20. А потому надо бежать и укрыться в себя; даже более того — укрыться от себя. В этом отношении я намерен отвечать за тебя и буду добиваться этого, хотя бы и море разделяло нас; я поведу тебя к лучшему, пусть придется время от времени тащить тебя за руку насильно; а чтобы ты не чувствовал одиночества, отсюда буду с тобой беседовать. Мы объединимся в том, что есть в нас наилучшего. Будем давать друг другу советы нелицеприятные.
21. Я уведу тебя подальше от твоей провинции, чтобы ты не увлекся, часом, историей, не заслуживающей особого доверия, и не начал любоваться собой, размышляя примерно так: «Вот у меня в моей власти провинция, выдержавшая натиск армий величайших в мире городов и разбившая их, когда ради нее шла великая война Карфагена с Римом. Она видела войска четырех римских вождей[392], то есть всей империи, собранные в одном месте, и кормила их. Она вознесла судьбу Помпея, истощила удачливость Цезаря, счастье Лепида отдала другим, — она решила участь их всех;
22. она следила, как разыгрывалось колоссальное зрелище, ясно показавшее смертным, как стремительно бывает падение с вершины на самое дно и сколь различными путями разрушает судьба великое могущество: она видела, как Помпей и Лепид одновременно были сброшены с самого верха на самый низ, хоть и по-разному — Помпей бежал к чужому войску, Лепид — к своему собственному»[393].
Глава I
1. Итак, чтобы отвлечь тебя от всего этого, хоть и много чудесного на Сицилии и вокруг нее, я не стану затрагивать вопросов, касающихся твоей провинции, и обращу твои мысли в другую сторону. Займемся-ка с тобой вопросом, который в предыдущей книге я отложил на потом: почему Нил так разливается в летние месяцы?[394] Философы утверждали, что Данубий по природе своей похож на Нил, потому что-де и истоки его неизвестны и воды в нем летом больше, чем зимой.

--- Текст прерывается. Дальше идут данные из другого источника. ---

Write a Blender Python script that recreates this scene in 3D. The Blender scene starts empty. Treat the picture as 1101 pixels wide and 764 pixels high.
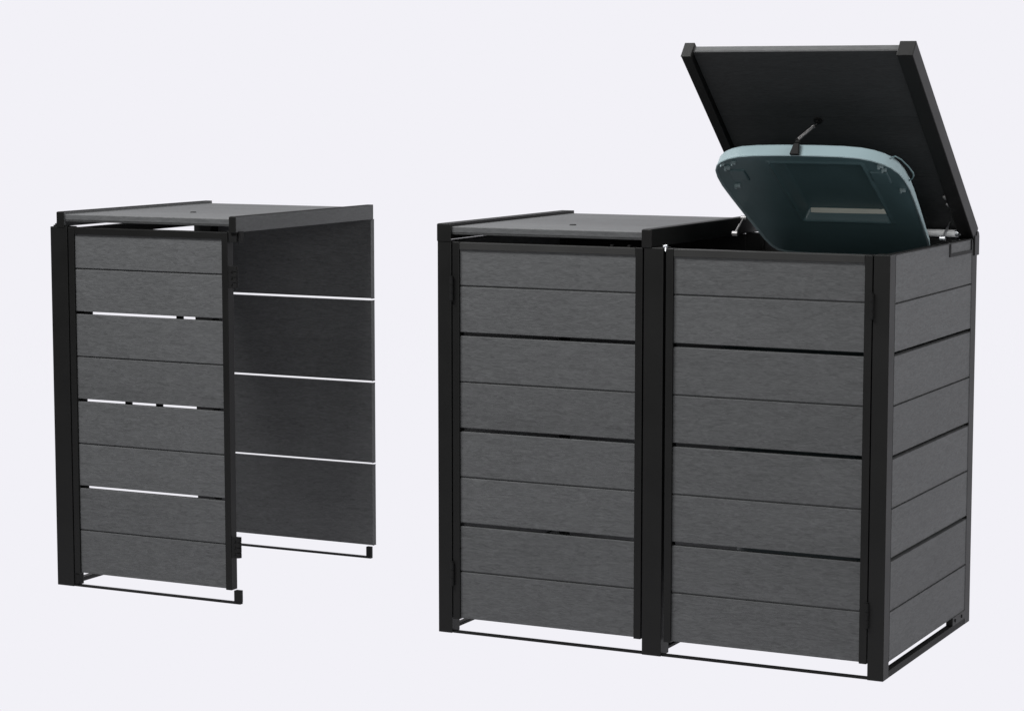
import bpy, bmesh, math, random
from mathutils import Vector, Matrix
random.seed(4)
S = bpy.context.scene
COL = S.collection
# ------------------------------------------------------------------ camera
cam_d = bpy.data.cameras.new('camera'); cam = bpy.data.objects.new('camera', cam_d); COL.objects.link(cam)
cam.location = (3.3945, -6.2963, 1.6327)
cam.rotation_euler = (math.pi / 2 - 0.1107, 0, 0.4635)
cam_d.sensor_fit = 'HORIZONTAL'; cam_d.sensor_width = 36.0; cam_d.lens = 2593.03 / 1101 * 36
cam_d.clip_start = 0.1; cam_d.clip_end = 100
S.camera = cam
# ------------------------------------------------------------------ world, lamps, exposure
w = bpy.data.worlds.new('World'); S.world = w; w.use_nodes = True
bg = w.node_tree.nodes['Background']; bg.inputs[0].default_value = (0.9, 0.95, 1.0, 1); bg.inputs[1].default_value = 0.05
def softbox(name, loc, aim, sx, sy, power, col=(1, 1, 1)):
    d = bpy.data.lights.new(name, 'AREA'); d.shape = 'RECTANGLE'; d.size = sx; d.size_y = sy; d.energy = power; d.color = col
    o = bpy.data.objects.new(name, d); COL.objects.link(o); o.location = loc
    o.rotation_euler = (Vector(aim) - Vector(loc)).to_track_quat('-Z', 'Y').to_euler()
    return o
softbox('key_softbox', (-1.5, -2.15, 4.15), (-0.5, 0.05, 0.7), 2.6, 1.0, 345)
softbox('fill_softbox', (1.9, -5.2, 1.5), (0.7, 0.2, 1.1), 2.2, 1.4, 85)
softbox('side_softbox', (4.2, 0.2, 3.0), (0.8, 0.4, 0.8), 1.6, 1.4, 112)
softbox('top_softbox', (-0.2, 0.9, 3.9), (-0.1, 0.45, 1.2), 3.4, 1.2, 108)
S.render.engine = 'CYCLES'
S.view_settings.view_transform = 'Standard'; S.view_settings.look = 'None'
S.view_settings.exposure = 0.0; S.view_settings.gamma = 1.0; S.view_settings.use_curve_mapping = False

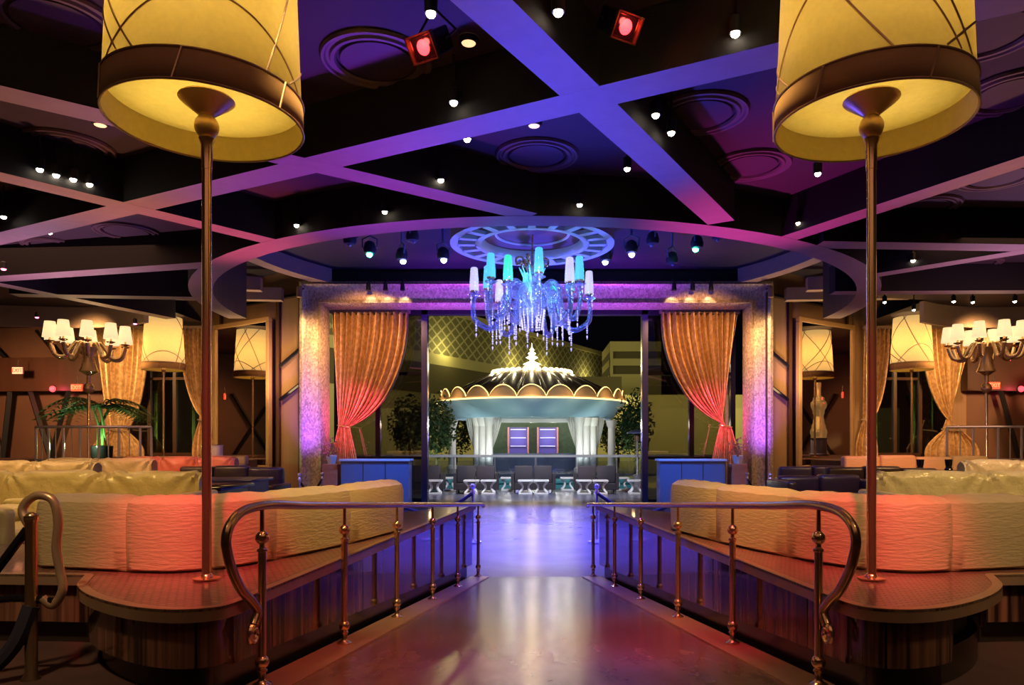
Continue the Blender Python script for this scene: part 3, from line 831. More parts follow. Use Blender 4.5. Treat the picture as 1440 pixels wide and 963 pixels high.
dls = [(606,14,'b','at the top edge, left of the wide blue beam'),(659,57,'d','between the red stage light and the blue beam'),(638,140,'b','alone in the dark bay right of the left lampshade'),
 (785,12,'b','at the top edge beside the second red stage light'),(1034,42,'b','alone left of the right lampshade'),(922,158,'b','upper of two right of the blue beam crossing'),(944,183,'b','lower of two right of the blue beam crossing'),
 (657,192,'b','on the edge of the long violet beam'),(620,250,'b','left of the centre speaker'),(541,295,'b','above the left end of the dome ring'),(882,234,'b','by the wide beam right of the centre speaker'),
 (815,285,'b','just above the dome ring, right of centre'),(712,274,'d','dim, just above the dome ring, left of centre'),(1150,241,'b','between the right speaker and the lamp pole'),(1123,311,'b','above the right end of the dome ring'),
 (1112,290,'d','dim, above the right end of the dome ring'),(56,235,'b','brightest of the row of four at far left'),(79,243,'b','second of the row of four at far left'),(103,249,'b','third of the row of four at far left'),(126,256,'b','last of the row of four at far left'),
 (141,173,'d','dim, under the lower rim of the left lampshade'),(446,282,'d','dim, in the bay left of the dome'),(5,302,'b','at the very left edge of the ceiling'),(70,324,'b','by the left edge, over the terrace'),
 (370,321,'b','near the left dome ring junction'),(271,337,'d','dim, just left of the left lamp pole'),(751,174,'a','amber, above the centre speaker'),(751,260,'a','amber, below the centre speaker'),(597,312,'a','amber, hugging the dome ring'),
 (417,314,'b','above the left dome ring end, small'),(1284,364,'b','brightest over the right lounge'),(1280,401,'b','below the middle right beam'),(1244,423,'b','close beside the right lamp pole, low'),(1285,434,'b','low over the right drum lampshade'),
 (1341,422,'b','first of three low over the right candelabra'),(1368,423,'b','second of three low over the right candelabra'),(1427,422,'b','last of three low over the right candelabra'),(62,401,'b','below the low left beam')]
proto = {}
for px,py,k,lb in dls:
    p = PZ(px,py,EYE+3.45 if k=='b' else ZC-.02)
    key = 'dl_bright' if k=='b' else 'dl_dim'
    if key not in proto:
        o = thing('downlight','', 'downlight', p, 0, 'small ceiling downlights')
        if k == 'b':
            MB().lathe([(.045,-.03),(.052,-.03),(.055,.10),(.02,.13),(.012,.15),(.012,ZC-EYE-3.45)],(0,0,0),14,False).build('housing','black',o,smooth=True)
            MB().sphere((0,0,-.03),.038,14,.9).build('lens',key,o,smooth=True)
        else:
            MB().lathe([(.07,-.03),(.09,-.03),(.10,.0),(.10,.018)],(0,0,0),16,False).build('housing','black',o,smooth=True)
            MB().lathe([(.0001,-.035),(.065,-.03),(.07,-.02)],(0,0,0),16,False).build('lens',key,o,smooth=True)
        proto[key] = o
    else: o = copy_tree(proto[key])
    o.location = p; o['label'] = 'small round ceiling downlight '+lb

# pink pin spots low at the left
for px,py,z,lb in ((5,378,ZB-.02,'glowing red pin spot on the ceiling at the left edge'),(52,446,EYE+3.4,'small pink pin spot on the fascia left of the candelabra'),(190,455,EYE+3.2,'small pink pin spot beside the left gold curtain')):
    p = PZ(px,py,z); o = thing('pin_spot',lb,'spotlight',p)
    MB().lathe([(.05,0),(.05,.12),(.02,.14)],(0,0,0),12).build('housing','black',o,smooth=True)
    MB().sphere((0,0,-.005),.045,12,.6).build('lens','dl_pink',o,smooth=True)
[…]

2. Но оказалось, что это неверно. Истоки Данубия мы обнаружили в Германии; вода в нем действительно начинает подниматься летом, но тогда, когда в Ниле она еще стоит на своем обычном уровне — после первых жарких дней, когда солнце на исходе весны растопит снега; он поглощает их раньше, чем Нил только начинает подниматься, всю же остальную часть лета уровень Данубия понижается, падая до зимнего и даже ниже. Нил же разливается в середине лета, начиная перед восходом Пса и кончая после равноденствия[395].
Глава II
1. Среди потоков, какие природа представила взору человечества, этот благороднейший. Природа распорядилась, чтобы он орошал египетские поля во время самой сильной засухи, чтобы выжженная зноем земля могла впитать воду как можно глубже и ее хватило бы на целый год. Ибо там, ближе к Эфиопии, либо вовсе не бывает дождей, либо очень редко, так что они не в силах оживить непривычную к небесным водам землю.
2. Нил, как ты знаешь, единственная надежда Египта; от его разлива зависит год: много воды — богатый, мало — неурожайный; «там земледелец на небо не смотрит». Почему бы мне не пошутить с моим поэтом? Я могу привести ему и его любимого Овидия: «И травы не возносят мольбы к Юпитеру-Дождедавцу»[396].
3. Если бы можно было узнать, в каком месте Нил начинает подниматься, стали бы ясны и причины его разлива. Теперь же известно лишь, что он протекает по обширным пустыням, разливается болотами, скрывается в непролазных зарослях трав, и только возле Фил блуждающие без определенных границ потоки сливаются воедино. Остров Филы[397], скалистый и со всех сторон обрывистый, образован слиянием двух рек, которые здесь превращаются в одну и текут дальше под именем Нила. На острове этом помещается целый город.